Your build will need to run on a Docker enabled queue. Contact support@solanolabs.com to verify your current queue is Docker enabled, or to have an additional custom queue created for you.

Docker Compose

Versions of Docker Compose are tightly coupled with the version of Docker. Currently Docker Compose version 1.5.2 is suppoorted with the expectation of version 1.6.0 also being supported once it is released.

The ci_memes-docker-compose example repository demonstrates using docker-compose to stand up a mutliple-container web application for each worker to run tests against.

Post-build Deployment

The ci_memes-docker repo contains a web app demonstrating docker pull, build, and test. Once the tests have passed, the post_build hook script deploys to Docker Hub and then AWS EC2 Container Service (ECS).

Note

Solano CI modifies or adds certain files to ruby/rails repos to better collect results from our parallel test runners (typically config/boot.rb and various config/*.yml files). If the repo root will be sent to the Docker daemon as the build context and/or be pushed to a repository, you may need to revert these changes with a command like git reset --hard $TDDIUM_CURRENT_COMMIT.

Docker Hub

Before a docker push command can be executed, a docker login must be performed. The example script requires thst $DOCKER_USER, $DOCKER_EMAIL, and $DOCKER_PASSWORD environment variables are supplied. Due to the sensitive nature of these values, it is recommended they are not stored in the repo, but are instead set with solano config:add commands.

AWS EC2 Container Service

The post_build script uses the AWS Command Line Interface (aws) to interact with ECS. This requires that the $AWS_ACCESS_KEY_ID, $AWS_SECRET_ACCESS_KEY, and $AWS_DEFAULT_REGION environment variables are set. Like the $DOCKER-* environment variables, these should be set with solano config:add.

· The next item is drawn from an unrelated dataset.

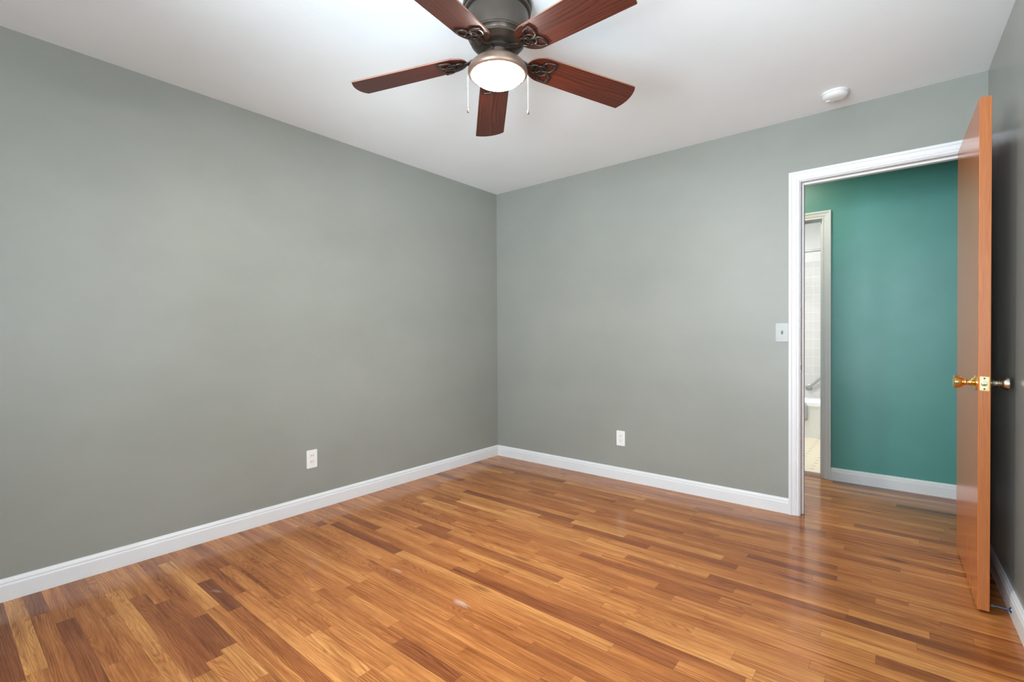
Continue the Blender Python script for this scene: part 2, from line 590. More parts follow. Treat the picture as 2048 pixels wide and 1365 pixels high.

After the newly built and tagged image is pushed to Docker Hub, the ECS portion of the script then:

  1. Creates a new task definition. A .json file is created by substituting placeholders in a template, and the aws ecs register-task-definition command registers the new definition with AWS ECS. See AWS Task Definition Parameters for more information on the file specification.
  2. Updates the AWS ECS service. The new revision number is retrieved from AWS, and is used in the aws ecs update-service command to update the service. A --desired-count switch can be provided to set the number of containers to start. See the AWS ECS UpdateService API doc page for more information.

AWS EC2 Container Registry

The ci_memes-ecr example repository demonstrates using AWS EC2 Container Registry (ECR) as a Docker container registry.